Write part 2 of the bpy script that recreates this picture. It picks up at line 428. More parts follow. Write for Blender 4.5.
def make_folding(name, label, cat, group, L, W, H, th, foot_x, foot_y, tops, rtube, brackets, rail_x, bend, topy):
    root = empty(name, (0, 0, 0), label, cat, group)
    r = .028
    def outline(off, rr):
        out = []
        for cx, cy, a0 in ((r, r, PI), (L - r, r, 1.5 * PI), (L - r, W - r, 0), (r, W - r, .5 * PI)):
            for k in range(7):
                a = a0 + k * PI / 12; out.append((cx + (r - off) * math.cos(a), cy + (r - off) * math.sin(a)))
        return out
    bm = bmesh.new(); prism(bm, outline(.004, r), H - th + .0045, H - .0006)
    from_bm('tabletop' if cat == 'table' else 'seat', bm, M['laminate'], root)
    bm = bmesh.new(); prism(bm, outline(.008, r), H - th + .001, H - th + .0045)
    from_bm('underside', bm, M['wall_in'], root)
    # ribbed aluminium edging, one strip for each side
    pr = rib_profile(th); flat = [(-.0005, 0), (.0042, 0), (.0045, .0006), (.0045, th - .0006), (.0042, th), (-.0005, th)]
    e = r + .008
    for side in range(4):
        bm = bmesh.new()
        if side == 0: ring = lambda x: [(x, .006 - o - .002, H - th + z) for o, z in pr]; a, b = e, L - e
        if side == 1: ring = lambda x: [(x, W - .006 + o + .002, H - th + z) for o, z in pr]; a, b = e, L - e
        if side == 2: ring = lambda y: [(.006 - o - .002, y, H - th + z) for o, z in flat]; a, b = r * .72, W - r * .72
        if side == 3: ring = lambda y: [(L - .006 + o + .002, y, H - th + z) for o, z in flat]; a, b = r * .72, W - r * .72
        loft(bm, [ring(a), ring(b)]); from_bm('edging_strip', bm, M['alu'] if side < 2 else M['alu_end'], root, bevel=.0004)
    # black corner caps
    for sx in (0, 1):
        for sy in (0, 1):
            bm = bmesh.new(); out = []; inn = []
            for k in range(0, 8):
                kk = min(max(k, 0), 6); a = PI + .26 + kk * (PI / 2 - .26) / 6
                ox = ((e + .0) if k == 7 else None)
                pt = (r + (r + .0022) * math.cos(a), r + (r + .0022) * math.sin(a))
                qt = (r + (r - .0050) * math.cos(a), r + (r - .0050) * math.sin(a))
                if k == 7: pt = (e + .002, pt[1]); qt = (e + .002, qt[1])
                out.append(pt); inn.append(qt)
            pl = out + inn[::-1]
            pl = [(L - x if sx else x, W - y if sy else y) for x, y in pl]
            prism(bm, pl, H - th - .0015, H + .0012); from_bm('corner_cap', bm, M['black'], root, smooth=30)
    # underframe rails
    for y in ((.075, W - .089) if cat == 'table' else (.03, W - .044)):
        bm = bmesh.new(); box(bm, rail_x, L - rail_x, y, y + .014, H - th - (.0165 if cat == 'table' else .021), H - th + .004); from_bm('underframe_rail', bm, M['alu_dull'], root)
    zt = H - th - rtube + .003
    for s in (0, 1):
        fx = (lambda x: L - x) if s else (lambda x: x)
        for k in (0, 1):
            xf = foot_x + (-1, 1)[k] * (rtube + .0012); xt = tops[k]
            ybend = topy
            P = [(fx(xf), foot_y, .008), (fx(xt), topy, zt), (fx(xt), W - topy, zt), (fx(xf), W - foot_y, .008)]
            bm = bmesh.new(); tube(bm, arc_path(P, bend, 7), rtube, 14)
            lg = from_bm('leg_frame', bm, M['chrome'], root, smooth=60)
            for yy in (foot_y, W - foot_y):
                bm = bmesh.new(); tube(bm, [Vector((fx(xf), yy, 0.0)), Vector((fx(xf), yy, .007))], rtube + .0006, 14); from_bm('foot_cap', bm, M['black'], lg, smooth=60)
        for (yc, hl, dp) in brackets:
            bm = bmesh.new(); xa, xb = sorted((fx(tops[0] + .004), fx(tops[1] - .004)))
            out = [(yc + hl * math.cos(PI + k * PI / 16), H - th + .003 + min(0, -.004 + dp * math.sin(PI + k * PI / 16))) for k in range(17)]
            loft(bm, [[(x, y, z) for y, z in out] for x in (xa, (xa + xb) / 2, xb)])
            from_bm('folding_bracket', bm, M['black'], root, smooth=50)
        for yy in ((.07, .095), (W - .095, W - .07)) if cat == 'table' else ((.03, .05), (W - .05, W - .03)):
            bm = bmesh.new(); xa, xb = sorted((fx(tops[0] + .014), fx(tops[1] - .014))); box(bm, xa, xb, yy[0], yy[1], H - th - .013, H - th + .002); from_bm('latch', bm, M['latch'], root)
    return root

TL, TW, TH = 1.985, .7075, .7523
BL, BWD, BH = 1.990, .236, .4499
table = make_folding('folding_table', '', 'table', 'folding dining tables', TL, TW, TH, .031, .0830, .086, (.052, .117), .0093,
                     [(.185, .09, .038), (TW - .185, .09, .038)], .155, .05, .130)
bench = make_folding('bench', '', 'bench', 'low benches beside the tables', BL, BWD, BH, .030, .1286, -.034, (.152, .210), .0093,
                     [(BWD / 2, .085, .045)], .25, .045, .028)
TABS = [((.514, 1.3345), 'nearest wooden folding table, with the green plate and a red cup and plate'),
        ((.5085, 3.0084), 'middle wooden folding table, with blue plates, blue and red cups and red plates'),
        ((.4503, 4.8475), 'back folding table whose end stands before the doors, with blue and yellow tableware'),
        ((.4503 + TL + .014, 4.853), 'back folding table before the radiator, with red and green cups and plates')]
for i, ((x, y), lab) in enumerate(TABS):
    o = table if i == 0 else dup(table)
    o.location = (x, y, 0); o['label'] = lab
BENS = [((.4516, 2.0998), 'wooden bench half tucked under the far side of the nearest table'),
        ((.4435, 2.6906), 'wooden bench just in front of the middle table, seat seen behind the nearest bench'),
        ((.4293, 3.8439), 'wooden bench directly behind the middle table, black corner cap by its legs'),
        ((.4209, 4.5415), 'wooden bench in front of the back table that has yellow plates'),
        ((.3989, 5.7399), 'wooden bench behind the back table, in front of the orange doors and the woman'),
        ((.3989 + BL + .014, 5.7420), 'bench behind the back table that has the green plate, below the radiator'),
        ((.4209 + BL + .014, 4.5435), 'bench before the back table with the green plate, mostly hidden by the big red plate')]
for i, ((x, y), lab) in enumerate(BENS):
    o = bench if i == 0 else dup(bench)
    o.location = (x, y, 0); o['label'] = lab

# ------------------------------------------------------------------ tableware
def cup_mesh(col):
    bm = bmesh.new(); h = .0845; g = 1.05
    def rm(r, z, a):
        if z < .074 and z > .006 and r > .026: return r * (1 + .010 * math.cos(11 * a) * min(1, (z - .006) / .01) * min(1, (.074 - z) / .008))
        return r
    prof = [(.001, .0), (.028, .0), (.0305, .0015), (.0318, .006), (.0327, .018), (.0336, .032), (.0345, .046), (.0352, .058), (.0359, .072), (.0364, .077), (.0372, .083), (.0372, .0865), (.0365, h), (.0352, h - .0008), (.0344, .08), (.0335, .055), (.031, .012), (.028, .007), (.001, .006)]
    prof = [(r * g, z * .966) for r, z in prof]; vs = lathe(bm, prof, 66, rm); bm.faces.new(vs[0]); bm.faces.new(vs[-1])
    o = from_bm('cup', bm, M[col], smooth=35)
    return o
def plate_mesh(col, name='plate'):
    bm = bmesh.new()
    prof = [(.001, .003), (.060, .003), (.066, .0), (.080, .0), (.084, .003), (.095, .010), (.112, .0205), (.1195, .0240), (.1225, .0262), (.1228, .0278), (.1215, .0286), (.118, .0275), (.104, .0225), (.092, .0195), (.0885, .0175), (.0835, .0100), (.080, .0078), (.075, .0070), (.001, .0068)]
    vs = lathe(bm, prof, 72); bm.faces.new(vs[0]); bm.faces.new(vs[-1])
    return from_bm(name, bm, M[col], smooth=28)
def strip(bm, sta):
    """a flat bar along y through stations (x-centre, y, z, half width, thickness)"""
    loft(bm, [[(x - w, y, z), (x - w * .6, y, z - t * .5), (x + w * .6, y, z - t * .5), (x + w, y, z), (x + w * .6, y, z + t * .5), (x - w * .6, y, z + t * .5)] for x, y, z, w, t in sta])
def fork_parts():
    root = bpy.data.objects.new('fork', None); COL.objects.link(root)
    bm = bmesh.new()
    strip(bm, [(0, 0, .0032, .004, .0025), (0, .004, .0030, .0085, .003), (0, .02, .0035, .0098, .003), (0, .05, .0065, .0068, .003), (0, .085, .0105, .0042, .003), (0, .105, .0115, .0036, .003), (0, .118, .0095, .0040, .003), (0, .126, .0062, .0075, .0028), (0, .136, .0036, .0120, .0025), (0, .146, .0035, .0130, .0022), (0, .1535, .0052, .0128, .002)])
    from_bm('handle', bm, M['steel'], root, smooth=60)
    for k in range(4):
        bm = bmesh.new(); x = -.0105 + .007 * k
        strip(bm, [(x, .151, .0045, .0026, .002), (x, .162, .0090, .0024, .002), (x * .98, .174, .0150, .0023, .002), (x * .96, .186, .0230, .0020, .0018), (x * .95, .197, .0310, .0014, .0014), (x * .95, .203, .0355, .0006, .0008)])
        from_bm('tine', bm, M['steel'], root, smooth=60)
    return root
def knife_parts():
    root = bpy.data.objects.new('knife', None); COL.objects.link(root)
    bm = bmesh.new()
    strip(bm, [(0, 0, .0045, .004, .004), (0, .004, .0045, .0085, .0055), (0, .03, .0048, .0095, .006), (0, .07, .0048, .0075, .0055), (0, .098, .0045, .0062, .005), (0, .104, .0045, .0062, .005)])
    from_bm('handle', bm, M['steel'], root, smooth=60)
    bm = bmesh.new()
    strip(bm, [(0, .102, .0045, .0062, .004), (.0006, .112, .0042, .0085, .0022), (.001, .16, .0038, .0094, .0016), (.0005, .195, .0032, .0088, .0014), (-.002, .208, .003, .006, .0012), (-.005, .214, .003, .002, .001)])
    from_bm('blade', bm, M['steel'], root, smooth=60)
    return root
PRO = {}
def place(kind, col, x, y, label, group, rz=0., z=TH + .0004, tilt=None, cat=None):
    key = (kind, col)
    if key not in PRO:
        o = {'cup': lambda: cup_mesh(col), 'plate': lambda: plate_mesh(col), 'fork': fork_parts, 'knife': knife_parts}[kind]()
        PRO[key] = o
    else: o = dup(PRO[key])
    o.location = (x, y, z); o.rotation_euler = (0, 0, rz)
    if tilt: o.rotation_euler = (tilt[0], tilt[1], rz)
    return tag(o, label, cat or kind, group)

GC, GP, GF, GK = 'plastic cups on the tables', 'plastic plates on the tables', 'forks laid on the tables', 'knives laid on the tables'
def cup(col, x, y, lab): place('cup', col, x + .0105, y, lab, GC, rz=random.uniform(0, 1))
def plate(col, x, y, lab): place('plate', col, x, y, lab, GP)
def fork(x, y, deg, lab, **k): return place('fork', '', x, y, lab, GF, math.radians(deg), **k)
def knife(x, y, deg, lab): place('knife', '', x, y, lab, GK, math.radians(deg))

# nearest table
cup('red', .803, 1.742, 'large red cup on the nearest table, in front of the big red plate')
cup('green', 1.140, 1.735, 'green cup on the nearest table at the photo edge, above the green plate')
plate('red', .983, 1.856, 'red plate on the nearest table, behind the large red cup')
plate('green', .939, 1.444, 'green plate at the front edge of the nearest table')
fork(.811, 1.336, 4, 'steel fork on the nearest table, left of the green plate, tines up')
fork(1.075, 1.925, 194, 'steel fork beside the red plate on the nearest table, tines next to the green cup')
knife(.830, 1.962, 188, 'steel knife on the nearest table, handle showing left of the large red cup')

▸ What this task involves
Across the material above, count every line holding "that" and write down only the number.

▸ The response
3